Mrs Thatcher’s Conservative government did little to encourage tolerance (passing Clause 28 in 1988), although other sections of society were changing very quickly – with the likes of brand new Channel 4 (which in those days was all lefty values and swearing), ‘politically correct’ councils like the GLC and the publication of books like Jenny Lives with Eric and Martin causing Middle England to choke on its breakfast. The appearance of HIV/AIDS panicked the nation, but for some it was manna from Heaven (so they literally thought). For example, Ray Mills in The Star 1986 (9 September) wrote that “the perverts have got the heterosexual majority with their backs against the wall (the safest place actually) … The freaks proclaim their twisted morality almost nightly on TV… Where will it ever end? Where it may end, of course, is by natural causes. The woofters have had a dreadful plague visited on them, which we call AIDS, and which threatens to decimate their ranks. Since the perverts offend the laws of God and nature is it fanciful to suppose that one or the other is fighting back?”
Garry Bushell (remember him?) regularly wrote about poofters and other notable haters included George Gale (sometimes cruelly known as Lunchtime O’Booze) of The Daily Express and The Mirror, Jean Rook (an inspiration for Private Eye’s Glenda Slagg) of The Daily Express and John Junor (aka Angry of Auchtermuchty) of The Sunday Express and The Mail on Sunday. A series of complaints were made to the Press Council in the late 1980s, relating to a story in The Sun entitled “Pulpit poofs can stay” (1988) and headlines in The Star like “The poofter MPs”. While the Press Council initially argued that the inclusion of such words was at the discretion of editors, by 1990, thanks to increasing pressure from gay rights groups, the PCC upheld a complaint about Gary Bushell, and the press were told to stop using these sorts of words. They kicked up a fuss about it, but time was not on their side, and some of the most virulent haters are long gone. George Gale had his last boozy lunch in 1990, Jean Rook passed on a year later and John Junor died of gangrene of the gut in 1997.
Although the name-calling has largely disappeared, the negative attitudes took longer to shift, and the newspapers more narrowly focused their ire on ‘the gay lobby’ who kept demanding bizarre and unreasonable things like the right to fight for their country (I thought they were supposed to be communists), or have their relationships acknowledged.

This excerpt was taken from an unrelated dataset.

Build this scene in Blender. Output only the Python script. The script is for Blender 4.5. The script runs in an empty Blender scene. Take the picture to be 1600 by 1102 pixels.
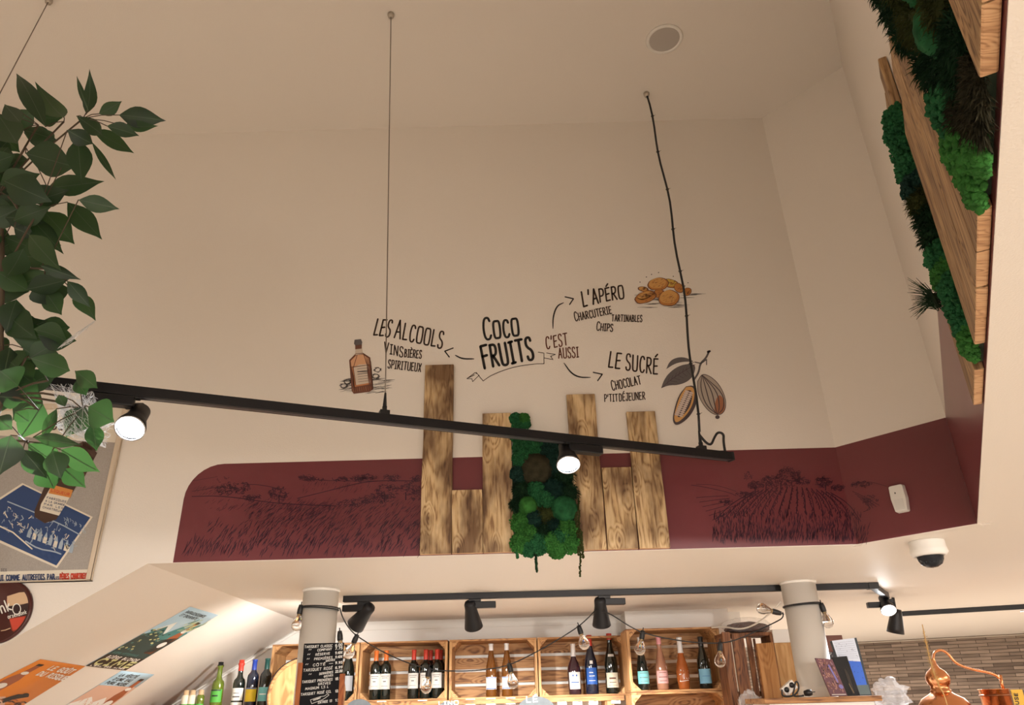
import bpy, bmesh, math, random
from mathutils import Vector, Matrix, noise
R = random.Random(7)
sc = bpy.context.scene
COL = sc.collection

# ------------------------------------------------------------------ camera, light, exposure
CZ = 1.65                                   # eye height above the shop floor
F = 1155.0; TH = math.radians(25.5); RO = math.atan(.0268)
cd = bpy.data.cameras.new('camera'); cam = bpy.data.objects.new('camera', cd); COL.objects.link(cam)
cd.sensor_width = 36; cd.lens = F / 1600 * 36; cd.clip_start = .02
_f = Vector((0, math.cos(TH), math.sin(TH))); _u0 = Vector((0, -math.sin(TH), math.cos(TH))); _r0 = Vector((1, 0, 0))
_r = _r0 * math.cos(RO) - _u0 * math.sin(RO); _u = _r0 * math.sin(RO) + _u0 * math.cos(RO)
cam.matrix_world = Matrix.Translation((0, 0, CZ)) @ Matrix((_r, _u, -_f)).transposed().to_4x4()
sc.camera = cam

w = bpy.data.worlds.new('world'); sc.world = w; w.use_nodes = True
bg = w.node_tree.nodes['Background']
bg.inputs[0].default_value = (1.0, .94, .89, 1); bg.inputs[1].default_value = 1.9   # warm ambient fill, entering where the room is left open behind the camera

def area(name, loc, size, energy, color, rot=(0, 0, 0)):
    l = bpy.data.lights.new(name, 'AREA'); l.shape = 'RECTANGLE'; l.size, l.size_y = size
    l.energy = energy; l.color = color
    o = bpy.data.objects.new(name, l); COL.objects.link(o); o.location = loc; o.rotation_euler = rot; return o
WARM = (1.0, .93, .87)
area('unseen_fill_area', (4.6, 2.6, CZ + .56), (2.2, 2.2), 50, WARM)  # added fill out of view, brightens the low ceiling by floor bounce
area('unseen_fill_area', (.5, -4.0, CZ + .56), (4.0, 2.0), 130, WARM)  # added fill behind the camera, no lamp body
l_ = bpy.data.lights.new('unseen_fill_spot', 'SPOT'); l_.energy = 150; l_.color = WARM; l_.spot_size = math.radians(60); l_.spot_blend = .8; l_.shadow_soft_size = .06  # unseen spot, added to brighten the columns and crates
lo_ = bpy.data.objects.new('unseen_fill_spot', l_); COL.objects.link(lo_); lo_.location = (2.0, -2.2, CZ + .5); lo_.rotation_euler = (Vector((-.3, 5, CZ - .45)) - lo_.location).to_track_quat('-Z', 'Y').to_euler()
area('unseen_fill_area', (3.6, 6.6, CZ + .55), (1.6, 1.6), 60, WARM)  # added fill near the stone wall, no fixture there

sc.view_settings.view_transform = 'Standard'; sc.view_settings.look = 'None'
sc.view_settings.gamma = 1; sc.view_settings.use_curve_mapping = False
sc.view_settings.exposure = 1.17
sc.cycles.max_bounces = 10; sc.cycles.diffuse_bounces = 6; sc.cycles.transparent_max_bounces = 12
sc.cycles.caustics_reflective = False; sc.cycles.caustics_refractive = False
sc.cycles.sample_clamp_indirect = 4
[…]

Faced with horrible, modernising New Labour and changing laws, a few increasingly isolated but no less furious tabloid curmudgeons voiced their disapproval. For example, in 1998 Cristina Odone complained in The Daily Mail, “The gay lobby can take pride in seeing the Government doing its utmost to accommodate homosexuals at the centre of public life”.

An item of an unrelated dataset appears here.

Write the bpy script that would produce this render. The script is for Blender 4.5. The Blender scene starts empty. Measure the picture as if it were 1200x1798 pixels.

Now, twenty-first century press homophobia needs to be more careful, relying on subtle hints, made while smiling and hissed through a fan. It is possible that a watershed moment occurred in November 2009 when The Mail’s Jan Moir wrote that ill-timed piece full of conjecture about Stephen Gately. Moir used his death to argue that it “strikes another blow to the happy-ever-after myth of civil partnerships”. The article caused a Twitter firestorm and there were 25,000 complaints to the recently defunct Press Complaints Commission (who sided with Moir). But companies pulled their adverts from the article’s website and the paper’s editor had to explain himself to The Leveson Inquiry. Has there been a social shift? Generally, the story of gay rights has been two steps forward, one step back – and we may be seeing that step back with the religious right’s furore over the proposed change to gay marriage. The journey from abominable vice to boring old institution has not been easy. And we are not there yet.